Here, Defendants seek to implead as a third-party defendant Continental Satelites ("Continental"). Defendants believe Continental employs one Hugo Arango, who allegedly sold Defendants a DISH Latino satellite subscription for their taqueria and represented to them that they could order the Program and watch it at the taqueria. Def.'s Mot. 2-3; Decl. of Apolonio Castro ¶¶ 2-8, ECF 34; Decl. of Irasema Virrueta ¶¶ 3-4, ECF 36. Defendants' proposed third-party complaint against Continental accordingly asserts claims of intentional and negligent misrepresentation, false and misleading advertising, and unfair business practices under the UCL. Def.'s Mot. Exh. A.

The Court observes that the schedule previously entered in this case sets a June 1, 2014 deadline to amend pleadings and add parties. ECF 17. This action was, however, stayed for thirty days following the appointment of pro bono counsel, ECF 19, and Defendants have been diligent in investigating the whereabouts of Hugo Arango, see Def.'s Mot. 3. Thus, though the present motion was filed close to four months after the deadline to add parties, the Court finds the motion timely under the circumstances. Moreover, in light of the fact that discovery is still in its early stages, the of a third-party defendant would not undermine the Court's current schedule, as the parties still have about four and a half months to take discovery, and nearly a year to the beginning of trial. Furthermore, the addition of Continental as a third-party defendant is unlikely to materially complicate the issues at trial nor, in light of the lack of any opposition from Plaintiff, will it substantially prejudice Plaintiff. See Joe Hand Prods., Inc. v. Davis, No. C 11-6166 CW, 2012 WL 6035538 (N.D. Cal. Dec. 4, 2012) (granting similar motion in similar circumstances).

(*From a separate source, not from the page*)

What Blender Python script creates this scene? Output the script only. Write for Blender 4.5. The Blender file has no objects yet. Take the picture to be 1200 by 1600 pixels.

The Court accordingly GRANTS Defendants' Motion For Leave to File a Third Party Complaint. Defendants shall file the third-party complaint by October 20, 2014 and serve Continental within two weeks. Defendants shall also endeavor to meet and confer with Continental as soon as possible and seek its stipulation to adhere to the schedule set by the Court.